When I had a 4-track...I dreamed of an 8 track, but then jumped all the way to a 16-track tape deck, which was like heaven at the time.
However, I soon found mysled wishing I had a 24-track deck.
FFW to the arrival of DAW availability for most anyone...and of course, the track count possibilities tripled and quadrupled quickly.
I tend to stick with most of my productions in the 24-36 count range...starting on the 24-track deck, and then moving to the DAW...but just because the DAW has endless possibilities, I've never had a reason to churn out 50-80-100 tracks, though for some types of music production that capability is important.

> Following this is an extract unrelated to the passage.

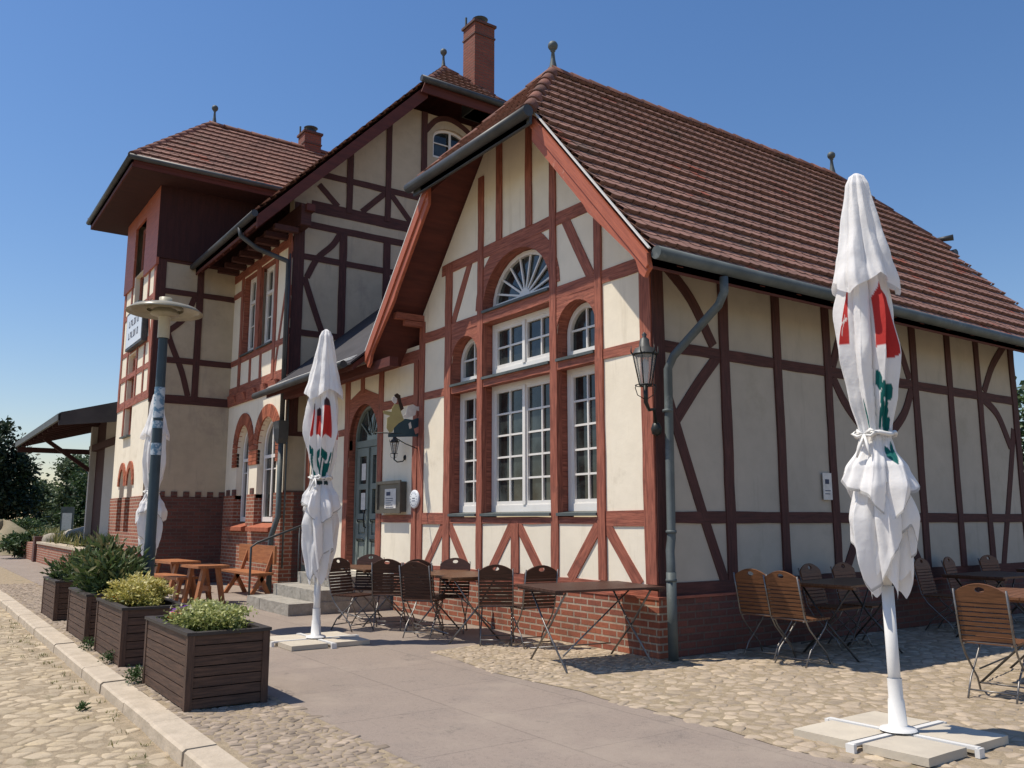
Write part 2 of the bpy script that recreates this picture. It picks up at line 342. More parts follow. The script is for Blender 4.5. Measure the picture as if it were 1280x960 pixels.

If you are doing sound design stuff...you're not dealing with non-stop live recorded tracks...you're dealing with countless small pieces of sound, so you end up with a lot of tracks, though many of the tracks have only one or two bits of audio on them. The large tracks availability makes for easier organizations and visualization.
That's really what it is about...your production perspective, what you hear in your head and how you got about getting there...and generally, more options make creativity more flexible, but you have to always hold on to reality, like I mentioned in the closed thread.
If your production mentality can't/won't see/look past 4 tracks, then you won't use/need more than 4 tracks...though IMHO, unless you are specifically looking to do 2-track stereo recording of "live" performances where there is no editing or little mixing after the fact...most people who are seriously into recording are not missing the fact that more tracks offer greater production options, and therefore more creativity.
Some guys want to stick to the "lo-fi" thing, and intentionally limit themselves to 4-8 tracks...but that's a specific mentality, very raw and often with little processing/mixing options. Which can sound good in some cases, for some music styles.
That said...I think for some folks, there is also a comfort zone that comes with having only a few tracks to deal with....and often, it's like that when folks are new to recording, though most will eventually broaden their views as the reality of creative options kicks in, and then more tracks starts to make more sense.
I mean...if you can't hear anything past an acoustic guitar and vocal...then you're never going to see the point for 20-30 or more tracks.
I often think back to the classical composers...and imagine how a Mozart would have reacted to someone telling him he had "too many notes".